Don’t Follow the Money
Don’t Follow the Money
August 27, 2008 by Lesjak Planning
Recently, our research into stock and bond markets’ performance with respect to mutual fund cash flows produced some interesting results we thought to share with you. Simply put, mutual fund inflows are when people buy the funds and conversely, outflows are when people sell. The accompanying chart is a 10 year graph of the S&P 500 Index and Lehman Brothers Aggregate Bond Index through the end of July 2008.
To summarize, when equities reached new highs most people were buying and when equities were at a bottom most people were selling. The reason for such dramatic shifts in where the money goes is Fear and Greed. Whether the average investor gets greedy near the top or afraid of the possibility the market will not rebound from its declines. The best protection from getting caught in the “buy high, sell low” cycle is having a long-term plan, a diversified portfolio, and understanding how the markets work.

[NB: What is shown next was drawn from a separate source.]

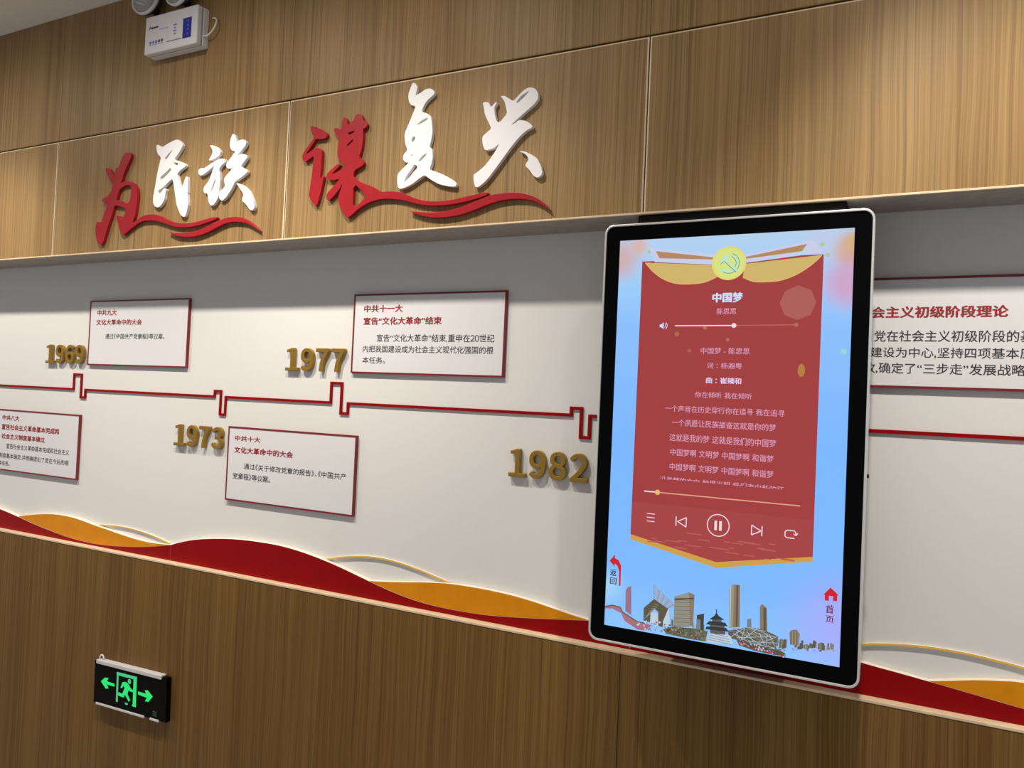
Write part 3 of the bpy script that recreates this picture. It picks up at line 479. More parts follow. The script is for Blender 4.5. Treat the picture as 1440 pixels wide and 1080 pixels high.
DIG = {"1":[[[322,1000],[242,964],[159,945],[79,933],[67,927],[69,813],[289,810],[289,144],[1,142],[0,3],[3,0],[771,0],[774,3],[774,138],[771,142],[503,144],[503,996],[500,1000]]],"9":[[[326,1000],[275,995],[221,982],[161,956],[110,921],[60,868],[25,804],[9,753],[0,674],[1,628],[11,573],[22,536],[40,501],[62,467],[104,426],[158,391],[206,371],[261,358],[304,354],[363,354],[448,371],[524,408],[520,383],[503,322],[471,254],[427,203],[389,177],[339,161],[296,160],[259,165],[203,189],[157,230],[137,238],[115,240],[92,232],[22,157],[16,137],[24,118],[59,83],[65,81],[91,59],[137,33],[181,17],[235,4],[275,0],[375,3],[427,14],[459,25],[512,51],[541,70],[576,99],[610,134],[647,184],[674,235],[693,285],[716,368],[730,490],[729,615],[711,713],[685,786],[665,826],[631,875],[572,929],[493,972],[442,988],[399,996]],[[318,841],[363,841],[387,836],[421,823],[448,804],[491,750],[506,717],[525,650],[528,616],[488,570],[440,535],[407,519],[383,512],[318,511],[288,517],[261,530],[230,556],[216,576],[198,629],[198,706],[205,737],[222,778],[240,802],[269,825],[294,836]]],"6":[[[408,1000],[363,996],[322,988],[262,969],[198,934],[185,921],[173,915],[126,870],[88,818],[59,764],[41,721],[17,636],[3,540],[0,447],[11,323],[30,250],[40,233],[44,214],[75,158],[116,107],[153,73],[190,49],[240,25],[274,14],[360,0],[426,0],[493,11],[557,35],[612,68],[666,123],[700,179],[719,232],[732,318],[730,373],[721,424],[709,459],[687,504],[671,527],[634,565],[575,605],[517,628],[466,639],[381,644],[296,629],[261,616],[208,588],[224,663],[259,741],[302,793],[346,822],[370,831],[403,838],[443,838],[480,831],[533,806],[576,766],[591,759],[616,758],[639,766],[701,831],[714,850],[713,873],[695,894],[645,935],[596,963],[538,985],[490,995]],[[365,488],[427,485],[456,475],[479,463],[491,453],[514,424],[525,400],[533,368],[533,286],[524,250],[508,216],[479,184],[453,168],[421,158],[373,157],[346,161],[309,176],[283,193],[259,219],[238,251],[217,302],[206,346],[203,379],[246,431],[312,474]]],"7":[[[42,1000],[14,990],[4,980],[0,965],[1,861],[18,841],[31,834],[44,831],[493,831],[400,694],[361,623],[303,500],[277,422],[254,336],[226,171],[216,37],[222,19],[234,8],[257,0],[389,0],[402,3],[412,8],[429,29],[437,169],[450,277],[465,353],[503,476],[533,547],[597,668],[678,788],[745,874],[752,892],[750,971],[734,991],[711,1000]]],"3":[[[342,1000],[238,979],[157,943],[110,915],[51,866],[30,846],[25,831],[27,818],[40,799],[94,740],[121,729],[147,730],[165,738],[200,774],[237,799],[278,820],[325,834],[357,839],[400,839],[432,834],[467,822],[498,798],[517,759],[520,714],[511,681],[495,657],[455,626],[411,608],[363,597],[275,592],[250,583],[238,572],[232,552],[232,475],[238,458],[248,448],[266,440],[355,435],[416,426],[477,405],[509,384],[533,352],[544,318],[544,269],[536,243],[522,217],[495,192],[471,177],[411,161],[344,161],[293,171],[229,198],[166,245],[134,280],[120,286],[94,288],[68,278],[56,266],[4,201],[0,184],[6,166],[16,158],[17,152],[80,94],[131,60],[206,27],[272,9],[344,0],[455,3],[491,9],[551,27],[629,68],[655,89],[693,131],[711,158],[730,200],[741,250],[745,294],[740,338],[725,387],[708,424],[685,455],[647,491],[594,524],[628,546],[669,588],[700,641],[716,698],[716,777],[700,834],[679,873],[628,927],[597,948],[549,972],[498,988],[424,1000]]],"8":[[[334,1000],[245,983],[195,964],[155,942],[131,924],[94,887],[78,866],[56,825],[46,796],[38,750],[38,705],[49,652],[78,594],[125,544],[149,527],[139,524],[107,500],[62,455],[40,424],[17,379],[8,349],[1,315],[0,262],[12,198],[46,134],[91,88],[137,54],[198,27],[270,8],[338,0],[434,1],[525,19],[580,40],[616,59],[682,115],[703,142],[729,195],[738,237],[741,280],[735,331],[721,373],[703,407],[679,437],[634,479],[592,504],[642,554],[668,588],[685,620],[700,660],[708,703],[708,756],[697,807],[668,866],[629,911],[589,943],[532,972],[475,990],[407,1000]],[[352,849],[410,846],[453,831],[479,814],[493,798],[516,758],[520,705],[512,661],[485,613],[445,573],[423,576],[360,597],[299,626],[256,660],[235,693],[230,714],[232,754],[243,783],[258,804],[277,822],[304,838]],[[296,448],[376,424],[442,399],[493,368],[517,346],[533,318],[540,298],[540,253],[522,209],[498,184],[469,166],[431,153],[391,149],[342,150],[293,161],[261,176],[229,200],[214,217],[198,250],[193,270],[193,306],[201,344],[213,368],[232,395],[256,419]]],"2":[[[330,1000],[273,991],[208,972],[126,930],[74,891],[6,822],[0,804],[1,790],[30,757],[82,712],[97,705],[120,704],[147,713],[211,777],[252,806],[279,821],[318,834],[344,837],[378,837],[417,829],[458,806],[479,783],[497,749],[505,718],[507,681],[502,643],[492,609],[474,570],[445,523],[413,479],[349,408],[213,278],[17,115],[13,100],[14,27],[29,8],[52,0],[715,0],[728,3],[749,19],[756,37],[754,136],[749,146],[730,160],[694,165],[354,165],[435,237],[526,328],[601,416],[650,487],[678,541],[699,600],[708,648],[710,717],[700,777],[687,816],[669,850],[647,884],[585,941],[525,972],[461,991],[404,1000]]]}
mm = lambda q: [(x * 1e-4, z * 1e-4) for x, z in q]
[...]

Certainly, there is no guarantee of the future performance in the markets. However, if history is any indication, the next several years appear more promising than the past several months.
Sources: Morningstar Advisor Workstation, Mutual Fund Database 2008. Investment Company Institute Database 2008.
Let us go through the graph chronologically to gain some insight into the relationship between the stock and bond markets with mutual fund cash flows.
Obviously, the S&P 500 Index increased substantially until it reached its peak in 2000 while the bond index remained relatively flat. At the peak for the stock markets, monies flowing into equity funds reached an all-time high of $1.9 billion and the bond funds actually had negative cash flows.
The stock markets then declined for the next 2 ½ years while bonds enjoyed significant growth. In 2002, the equity markets reached their bottom which coincided with negative cash flows for the first time since 1988. At the same time, bond funds had the highest rate of net inflows on record. Are we sensing a pattern here?
The S&P 500 Index reached new highs in 2007 which once again coincided with substantially high inflows of $1.7 billion (second most ever). However, through July of 2008 equity funds have negative cash flows while the bond funds are on pace to set a new record for net inflows.